La encrucijada de la Iglesia española ante el abrumador informe del Defensor es esta: ser santa o ser poderosa. La santidad aconseja aceptar de buen grado que, en efecto, cientos de ministros de la Iglesia cometieron gravísimos pecados y, en consecuencia, buscar la manera de compensar a las víctimas y hacerse perdonar por ellas. El poder, en cambio, aconseja negar la evidencia, demonizar al mensajero y dejar para mejor ocasión el examen de conciencia, el dolor de los pecados, el propósito de enmienda y el cumplimiento la penitencia.

¿Los justos salvarán el mundo?

El dilema, en todo caso, no es meramente eclesiástico. No hay debate político de calado que no sea una variación del combate interminable que, antes o después, las instituciones del Estado dignas de serlo acaban teniendo consigo mismas: es el combate entre el poder y la santidad, entre la necesidad y la virtud, entre la utilidad y la bondad, entre Bentham y Kant, entre la ética de la convicción y la ética de la responsabilidad. Un exceso de bondad puede ser dañino para institución, pero un exceso de pragmatismo acaba resultando letal. 

No conozco a ningún cura que sea pederasta pero sí a un par o tres de ellos que cuya vida está dedicada no al proselitismo, sino a dar consuelo material y espiritual a personas a quienes nadie se lo daría si ellos no lo hicieran. Esos curas misericordiosos –y los seglares que los secundan– son lo mejor que tiene la Iglesia: ellos son los 50 justos del Génesis por los cuales Sodoma merecía ser perdonada por Jehová, ellos los 36 justos de la tradición talmúdica cuya piedad sostiene al mundo y a los que mencionaba Borges en ‘El libro de los seres imaginarios’: “Si no fuera por ellos, Dios aniquilaría al género humano. Son nuestros salvadores y no lo saben”. 

Los ministros son a un Gobierno o los secretarios generales a un partido lo que los obispos a una Iglesia, pero la naturaleza de las instituciones que unos y otros administran es bien distinta: el Gobierno no está obligado a ser santo sino a ser útil, mientras que la Iglesia pierde todo su sentido si la gente observa que se desentiende de la santidad y no ampara a los desamparados. La Iglesia, si todavía es poderosa, lo es por ser santa, no al revés, como parecen creer tantos obispos; lo que todavía la hace poderosa es lo que queda en ella de santidad, sin la cual está perdida.
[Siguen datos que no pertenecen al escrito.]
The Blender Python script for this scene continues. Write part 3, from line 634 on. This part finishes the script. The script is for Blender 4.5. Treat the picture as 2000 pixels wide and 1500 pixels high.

Si a la hora de gestionar el gravísimo asunto de la pedofilia y demás abusos sexuales la Iglesia española se comporta como un partido político y no como una institución evangélica, como una fundación misericordiosa, seguirá cavando su tumba. No socavará su poder, pero sí su santidad, sin la cual su poder es polvo, sombra, niebla, nada.